We, as a society, have All-Star fatigue. The fans, the
players, the announcers, even the host cities. What was once a novelty is now
an obligation. Especially the homerun derby.
“Yeah, yeah, yeah, I’ll hit you a damn homerun. Now get out
of my face.”
And it’s not just baseball. The basketball all-star game is
just a bunch of millionaires alley-ooping each other uncontested dunks (or is
that the regular season—hey-o!). But at least they pretend to play. The
football pro-bowl game is just an excuse to send players and corporate sponsors
to Hawaii—I’ve seen flag football games with more contact. I don’t know if
hockey has an all-star game or not; I don’t follow it.
So how to fix them? I have two solutions. Yep, not just one
solution: two. And if any organization implements them, I want a flat fee of
$10,000 US. A regular player price to pay for All-Star solutions.
Solution #1: Hold it
every four years.
You know why people love the Olympics and the World Cup? You
guessed it: absence. The slam-dunk contest with Michael Jordan was epic. The
slam-dunk contest with Brent Barry performing Jordan’s free-throw line dunk was tragic.

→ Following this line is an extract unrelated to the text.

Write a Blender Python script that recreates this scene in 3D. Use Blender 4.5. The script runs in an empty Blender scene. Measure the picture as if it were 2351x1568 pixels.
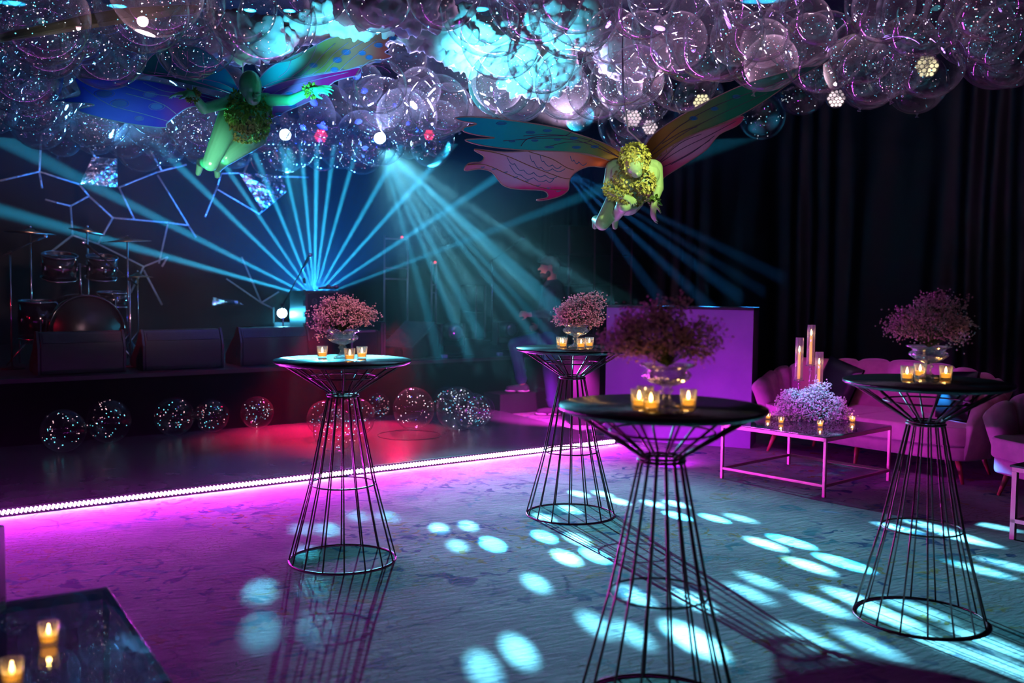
import bpy, bmesh, math, random
from mathutils import Vector, Matrix, Quaternion
R = math.radians; PI = math.pi
sc = bpy.context.scene
col = sc.collection
rnd = random.Random(7)

# ------------------------------------------------------------------ camera
F_PX, PITCH, ROLL, CAM_H = 2292.1, .0616, .011, 1.587
CW, CH = 2351, 1568
_c, _s, _cr, _sr = math.cos(PITCH), math.sin(PITCH), math.cos(ROLL), math.sin(ROLL)
cd = bpy.data.cameras.new('camera'); cam = bpy.data.objects.new('camera', cd); col.objects.link(cam)
cd.sensor_width = 36; cd.lens = F_PX/CW*36; cd.clip_end = 100; cd.clip_start = .05
up = Vector((0, _s, _c)); xr = Vector((1, 0, 0))
Xc = xr*_cr+up*_sr; Yc = up*_cr-xr*_sr; Zc = Vector((0, -_c, _s))
M = Matrix((Xc, Yc, Zc)).transposed().to_4x4(); M.translation = Vector((0, 0, CAM_H)); cam.matrix_world = M
cd.dof.use_dof = True; cd.dof.focus_distance = 6.6; cd.dof.aperture_fstop = 1.6
sc.camera = cam
def ray(px, py):
    a = px-CW/2; b = CH/2-py
    x = a*_cr-b*_sr; y = a*_sr+b*_cr
    return Vector((x/F_PX, _c+_s*y/F_PX, -_s+_c*y/F_PX))
def onz(px, py, z=0.):
    d = ray(px, py); return Vector((0, 0, CAM_H))+d*((z-CAM_H)/d.z)
def P(px, py, Y):
    d = ray(px, py); return Vector((0, 0, CAM_H))+d*(Y/d.y)
UX = Vector((.805, .593, 0)).normalized(); VX = Vector((-UX.y, UX.x, 0)); ZX = Vector((0, 0, 1))
HALL = math.atan2(UX.y, UX.x)            # the room, stage and drapes are turned by this angle
def uv(u, v, z=0.): return UX*u+VX*v+Vector((0, 0, z))
def onv(px, py, v):                      # the point of a sight line on a vertical plane parallel to the stage front
    d = ray(px, py); t = v/(d.x*VX.x+d.y*VX.y); return Vector((0, 0, CAM_H))+d*t

# ------------------------------------------------------------------ world, exposure
w = bpy.data.worlds.new('world'); sc.world = w; w.use_nodes = True
w.node_tree.nodes['Background'].inputs[0].default_value = (.02, .07, .5, 1)
w.node_tree.nodes['Background'].inputs[1].default_value = .012
sc.view_settings.view_transform = 'Standard'; sc.view_settings.look = 'None'
sc.view_settings.gamma = 1; sc.view_settings.use_curve_mapping = False
sc.view_settings.exposure = 0.0
cy = sc.cycles
cy.max_bounces = 4; cy.diffuse_bounces = 1; cy.glossy_bounces = 2; cy.transmission_bounces = 3
cy.transparent_max_bounces = 24; cy.use_adaptive_sampling = True; cy.adaptive_threshold = .09; cy.adaptive_min_samples = 16; cy.volume_bounces = 0
cy.caustics_reflective = False; cy.caustics_refractive = False
cy.sample_clamp_indirect = 3; cy.sample_clamp_direct = 0
cy.use_denoising = True

# ------------------------------------------------------------------ lamps
def aim(o, target, loc):
    o.location = loc
    o.rotation_euler = (Vector(target)-Vector(loc)).to_track_quat('-Z', 'Y').to_euler()
def gobo(l, o, beams, base=0., gain=1., noise=0., soft=.35, fills=()):
    """beams: (world target, angular radius in degrees, brightness); the lamp shines through these holes"""
    l.use_nodes = True; nt = l.node_tree; em = nt.nodes['Emission']
    Rm = o.rotation_euler.to_matrix().transposed()
    tc = nt.nodes.new('ShaderNodeTexCoord'); acc = None
    for tgt, rad, br, sf in [(*b_, soft) for b_ in beams]+[(*b_, .95) for b_ in fills]:
        d = Rm @ (Vector(tgt)-o.location).normalized()
        n = nt.nodes.new('ShaderNodeVectorMath'); n.operation = 'DOT_PRODUCT'; n.inputs[1].default_value = d
        nt.links.new(tc.outputs['Normal'], n.inputs[0])
        mr = nt.nodes.new('ShaderNodeMapRange'); mr.interpolation_type = 'SMOOTHSTEP'
        mr.inputs[1].default_value = math.cos(R(rad*(1+sf))); mr.inputs[2].default_value = math.cos(R(rad*(1-sf)))
        mr.inputs[3].default_value = 0; mr.inputs[4].default_value = br
        nt.links.new(n.outputs['Value'], mr.inputs[0])
        if acc is None: acc = mr.outputs[0]
        else:
            a = nt.nodes.new('ShaderNodeMath'); a.operation = 'MAXIMUM'
            nt.links.new(acc, a.inputs[0]); nt.links.new(mr.outputs[0], a.inputs[1]); acc = a.outputs[0]
    a = nt.nodes.new('ShaderNodeMath'); a.operation = 'MULTIPLY_ADD'; a.inputs[1].default_value = gain; a.inputs[2].default_value = base
    nt.links.new(acc, a.inputs[0])
    if noise:
        no = nt.nodes.new('ShaderNodeTexNoise'); no.inputs['Scale'].default_value = 9; no.inputs['Detail'].default_value = 1
        nt.links.new(tc.outputs['Normal'], no.inputs['Vector'])
        mr = nt.nodes.new('ShaderNodeMapRange'); mr.inputs[1].default_value = .42; mr.inputs[2].default_value = .68
        mr.inputs[3].default_value = 0; mr.inputs[4].default_value = noise
        nt.links.new(no.outputs[0], mr.inputs[0])
        b = nt.nodes.new('ShaderNodeMath'); b.operation = 'ADD'
        nt.links.new(a.outputs[0], b.inputs[0]); nt.links.new(mr.outputs[0], b.inputs[1]); a = b
    nt.links.new(a.outputs[0], em.inputs['Strength'])
def spot(name, loc, target, color, energy, size, blend=.4, radius=.04):
    l = bpy.data.lights.new(name, 'SPOT'); l.energy = energy; l.color = color; l.spot_size = R(size); l.spot_blend = blend
    l.shadow_soft_size = radius; o = bpy.data.objects.new(name, l); col.objects.link(o); aim(o, target, loc); return o
def point(name, loc, color, energy, radius=.02):
    l = bpy.data.lights.new(name, 'POINT'); l.energy = energy; l.color = color; l.shadow_soft_size = radius
    o = bpy.data.objects.new(name, l); col.objects.link(o); o.location = loc; return o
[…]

The same goes for the homerun derby—if you can’t get the big dogs out there,
don’t hold the contest. By holding the event every four years, you make it special
again. Players don’t race to back out or get “sick”. And you could even rotate
all of the major four, so that baseball is year one, basketball year two, etc.
Solution #2: The
Non-Star™
Game
Go in the opposite direction: have all of the players who
are about to get cut play to save their positions. Add some bona fide
consequences. “This time it counts” Ha! THIS TIME it counts.